Currently, AI-generated material doesn’t qualify for copyright. The MPA supports that position, but has cautioned Congress to tread lightly as it drafts federal legislation that would bar unauthorized replication of individuals’ likenesses and voices. While that would protect actors and musicians, it could also risk treading on the First Amendment.
Although Rivkin said the MPA shares actors’ concerns of actors around how their digital replicas could be used without consent, he believes most issues around AI are covered under existing copyright law and that there isn’t a need to change them.
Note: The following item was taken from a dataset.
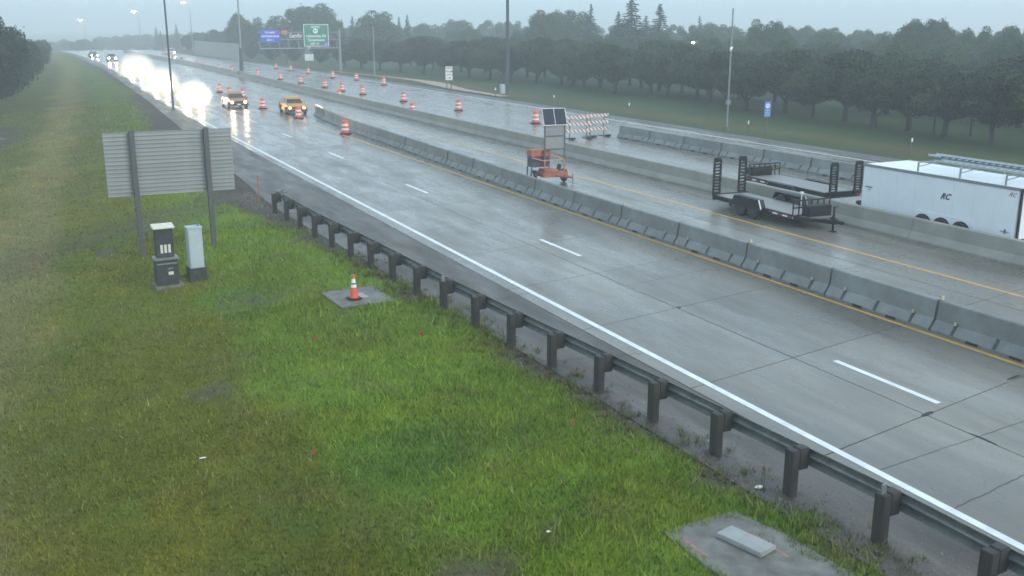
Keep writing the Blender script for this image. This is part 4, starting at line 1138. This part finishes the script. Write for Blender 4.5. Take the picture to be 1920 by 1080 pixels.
for i, (s, sz) in enumerate((('TOURIST', 0.42), ('INFORMATION', 0.42), ('EXIT 1', 0.40))):
    put_text(s, sz, M['white'], bb, (bc, -0.316, bz1 - 0.42 - i * 0.58), FR, bold=0.012)
mb = MB()
xa, xb_ = rel(ox(39.6)), 0.0
for z in (oz(6.2), oz(4.9)):
    for dy in (0.0, 0.9): mb.tube((xa, dy, z), (xb_, dy, z), 0.07, n=6)
n = 14
for i in range(n):
    x0_ = xa + (xb_ - xa) * i / n; x1_ = xa + (xb_ - xa) * (i + 1) / n
    mb.tube((x0_, 0, oz(6.2)), (x1_, 0, oz(4.9)), 0.035, n=5); mb.tube((x0_, 0.9, oz(4.9)), (x1_, 0.9, oz(6.2)), 0.035, n=5)
    mb.tube((x0_, 0, oz(6.2)), (x0_, 0.9, oz(6.2)), 0.035, n=5)
mb.build('truss', M['palepole'], og)
MB().box(xa, rel(ox(54.1)), -0.75, -0.35, oz(3.3), oz(3.3) + 0.10).build('catwalk', M['signback'], og)
mb = MB()
for i in range(9):
    x_ = xa + (rel(ox(54.0)) - xa) * i / 8; mb.bar((x_, 0.0, oz(4.9)), (x_, -0.4, oz(3.35)), 0.05, 0.05)
mb.build('catwalk_hanger', M['palepole'], og)
MB().tube((0, 0.45, -0.3), (0, 0.45, oz(6.6)), 0.25, 0.2, n=12).build('column', M['palepole'], og)
# billboard farther back
bl = empty('billboard', (ox(46.0) * 200/170, 202.0, -0.1), 0, 'dark billboard with white lettering and an orange corner between blue and green signs', 'billboard')
kk = 202.0 / 190.0
bX0, bX1 = 43.9 * kk - bl.location.x, 48.2 * kk - bl.location.x
bZ0, bZ1 = CAMH - (CAMH - 4.8) * kk + 0.1, CAMH - (CAMH - 6.55) * kk + 0.1
MB().box(bX0, bX1, 0, 0.2, bZ0, bZ1).build('board', M['blackboard'], bl)
MB().box(bX0 - 0.1, bX0 + 0.95, -0.03, -0.005, bZ1 - 0.75, bZ1 - 0.02).build('orange_corner', M['orange'], bl)
put_text('Sanfo', 1.15, M['white'], bl, ((bX0 + bX1) / 2 + 0.3, -0.02, (bZ0 + bZ1) / 2 - 0.1), FR, bold=0.02)
for x_ in (bX0 + 0.8, bX1 - 0.8): MB().tube((x_, 0.3, 0), (x_, 0.3, bZ1 - 0.1), 0.12, n=8).build('post', M['wood'], bl)
# small signs
ws = empty('verge_sign', (48.7, 190.0, 0), 0, 'small blank white sign on two posts under the green overhead sign', 'sign')
MB().box(-0.83, 0.83, -0.03, 0.0, 1.06, 2.25).build('board', M['white'], ws)
for s in (-0.4, 0.4): MB().box(s - 0.05, s + 0.05, 0.003, 0.08, -0.2, 2.2).build('post', M['signpost'], ws)
hs = empty('lane_sign', (46.42, 115.0, 0), 0, 'tall white sign with four lines of black letters beside the sandy track', 'sign')
MB().box(-0.44, 0.44, -0.03, 0.0, 1.13, 2.73).build('board', M['white'], hs)
for i, (s, sz) in enumerate((('NEW', 0.34), ('TRAM', 0.34), ('WITH', 0.30), ('1 MI', 0.30))):
    put_text(s, sz, M['black'], hs, (0, -0.034, 2.50 - i * 0.38), FR, bold=0.004)
for s in (-0.28, 0.28): MB().box(s - 0.04, s + 0.04, 0.003, 0.08, -0.2, 2.6).build('post', M['wood'], hs)
bs = empty('blue_sign', (47.12, 57.0, 0), R(-8), 'small blue sign with a white round emblem on a thin post at right', 'sign')
MB().box(-0.25, 0.25, -0.02, 0.0, 1.32, 2.40).build('board', mat('bright_blue_sheeting', (0.07, 0.20, 0.62), 0.4), bs)
MB().tube((0, -0.021, 2.10), (0, -0.028, 2.10), 0.17, n=20).build('emblem', M['white'], bs)
MB().tube((0, -0.0285, 2.12), (0, -0.032, 2.12), 0.06, n=14).build('emblem_centre', mat('olive_emblem', (0.2, 0.22, 0.12), 0.5), bs)
for z in (1.80, 1.64, 1.48): MB().box(-0.18, 0.18, -0.026, -0.021, z - 0.04, z + 0.03).build('text_line', M['cabinet'], bs)
MB().box(-0.03, 0.03, 0.003, 0.06, -0.9 + 0.7, 2.2).build('post', M['signpost'], bs)
# delineator posts on the far verge
for (x, y, h, l) in ((48.2, 77.0, 0.95, 'slim white-topped delineator post left of the blue sign, above the striped barricades'),
                  (46.3, 58.0, 1.05, 'slim white-topped delineator post just left of the blue sign'),
                  (48.4, 45.0, 1.0, 'slim white-topped delineator post nearest, above the white trailer roof'),
                  (45.6, 99.8, 1.1, 'slim white-topped delineator post on the sandy track'),
                  (48.6, 92.0, 0.7, 'slim white-topped delineator post right of the thickest mast')):
    t = empty('delineator_post', (x, y, -0.05), 0, l, 'delineator', 'delineator posts on the far verge')
    MB().box(-0.03, 0.03, -0.02, 0.02, -0.1, h).build('stake', M['signpost'], t)
    MB().box(-0.06, 0.06, -0.03, -0.021, h - 0.22, h + 0.02).build('reflector', M['white'], t)
# concrete wall far off
wl = empty('retaining_wall', (41.5, 225, 0), 0, 'pale concrete retaining wall in the haze beyond the overhead sign', 'wall')
for k in range(1, 7):
    a = k / 10; b2 = (k + 1) / 10
    pa = (43.6 - 3.6 * a, 222 + 78 * a); pb = (43.6 - 3.6 * b2, 222 + 78 * b2)
    mb = MB(); mb.bar((pa[0] - 41.5, pa[1] - 225, 1.6), (pb[0] - 41.5, pb[1] - 225 - 0.05, 1.6), 0.3, 3.8)
    mb.build('wall_panel', M['concretewall'], wl)
# white house glimpsed behind the spruces
hsx = empty('white_hut', (94.8, 162, 0), R(20), 'tiny white hut glimpsed above the orchard below the spruces', 'hut')
MB().box(-0.6, 0.6, -0.5, 0.5, 0, 5.3).build('wall', M['white'], hsx)
MB().prism([(-0.8, 5.3), (0.8, 5.3), (0, 6.0)], -0.7, 0.7, 'y').build('roof', M['trim'], hsx)
# props/fence posts under the right hand trees
for (x, y, l, h) in ((58.9, 52.8, 'thin dark post under the right orchard trees, left one of three', 2.3), (57.3, 50.5, 'thin dark post under the right orchard trees, middle one of three', 2.4), (60.5, 51.0, 'thin dark post under the right orchard trees, right one of three', 2.2)):
    t = empty('tree_prop', (x, y, -0.1), 0, l, 'post', 'posts under the orchard trees')
    MB().tube((0, 0, 0), (0, 0.1, h), 0.09, 0.07, n=6).build('shaft', M['bark'], t)
for (x, y, l) in ((66.5, 78.0, 'pale short post behind the orchard trunks, left one of two'), (66.0, 66.0, 'pale short post behind the orchard trunks, right one of two')):
    t = empty('pale_post', (x, y, -0.1), 0, l, 'post', 'pale posts behind the orchard')
    MB().tube((0, 0, 0), (0, 0, 1.7), 0.09, n=6).build('shaft', M['white'], t)

# ------------------------------------------------------------------ flags and litter
def flag(x, y, lab):
    z = float(terrain(x, y))
    t = empty('marking_flag', (x, y, z), random.uniform(-0.6, 0.6), lab, 'marking flag', 'small red marking flags in the grass')
    MB().tube((0, 0, 0), (0, 0, 0.22), 0.004, n=5).build('wire', M['trim'], t)
    MB().box(0.0, 0.09, -0.003, 0.003, 0.13, 0.21).build('flag', mat('red_flag_%d' % int(x * 10), (0.30, 0.05, 0.03), 0.6), t)
flag(8.3, 22.8, 'small red flag in the grass below the traffic cone pad'); flag(8.9, 16.0, 'small red flag in the grass nearest the guardrail')
flag(4.1, 17.3, 'small red flag at the edge of the olive grass, lowest left one'); flag(5.9, 24.0, 'small red flag left of the grass hollow, above the pale mound')
def rock(name, x, y, r, m, lab, cat, sq=(1, 1, .5)):
    z = float(terrain(x, y)); mb = MB(); n = 9; vs = []
    for j, (rr, zz) in enumerate(((0.6, -0.2), (1.0, 0.15), (0.85, 0.55), (0.35, 0.85))):
        for i in range(n):
            a = 2 * math.pi * i / n; q = rr * r * (0.85 + 0.3 * random.random())
            vs.append((q * math.cos(a) * sq[0], q * math.sin(a) * sq[1], zz * r * sq[2]))
    mb.add(vs, [(j*n+i, j*n+(i+1)%n, (j+1)*n+(i+1)%n, (j+1)*n+i) for j in range(3) for i in range(n)] + [tuple(range(n))[::-1], tuple(range(3*n, 4*n))])
    o = mb.build(name, m, None, loc=(x, y, z + 0.03)); return tag(o, lab, cat)
rock('litter', 10.6, 12.42, 0.07, M['debris'], 'crumpled pale litter on the dirt beside a guardrail post', 'litter', (1.2, .7, .6))
rock('litter', 2.3, 18.5, 0.045, M['debris'], 'thin pale litter lying in the olive grass at lower left', 'litter', (1.6, .4, .5))
rock('litter', 6.7, 12.72, 0.035, M['debris'], 'tiny white speck of litter in the grass near the bottom', 'litter')
rock('stone', 8.1, 50.5, 0.20, M['stone'], 'pale stone on the brown verge right of the big sign', 'stone')
rock('stone', 11.1, 14.4, 0.08, M['stone'], 'flat grey stone on the dirt behind the guardrail', 'stone', (1.5, .8, .4))
rock('stone', 10.75, 9.85, 0.06, M['rubber'], 'dark stone at the foot of the guardrail post near the bottom', 'stone')
rock('rubble_heap', -2.2, 84, 0.4, mat('grey_rubble', (0.12, 0.12, 0.11), 0.9, var=0.3), 'low grey rubble heap on the far left grass below the trees', 'rubble', (1.5, 1, .3))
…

“We can’t support any law that’s going to take away our ability to tell stories,” Rivkin said in an April 9 press conference. As an example, Rivkin cited the idea that making “Forrest Gump” could be illegal because it used a digital replica of John F. Kennedy. His concern is current language in the legislation doesn’t clearly define ideas like animated replicas and inadvertently impede productions like SNL’s digital shorts or “South Park.”
“That’s not the intent of the legislation,” he said. “We just want to make sure we can protect people who make a living using a digital replica, but also wouldn’t stop us from making documentaries or parodies. We have to make sure we don’t inadvertently box us out.”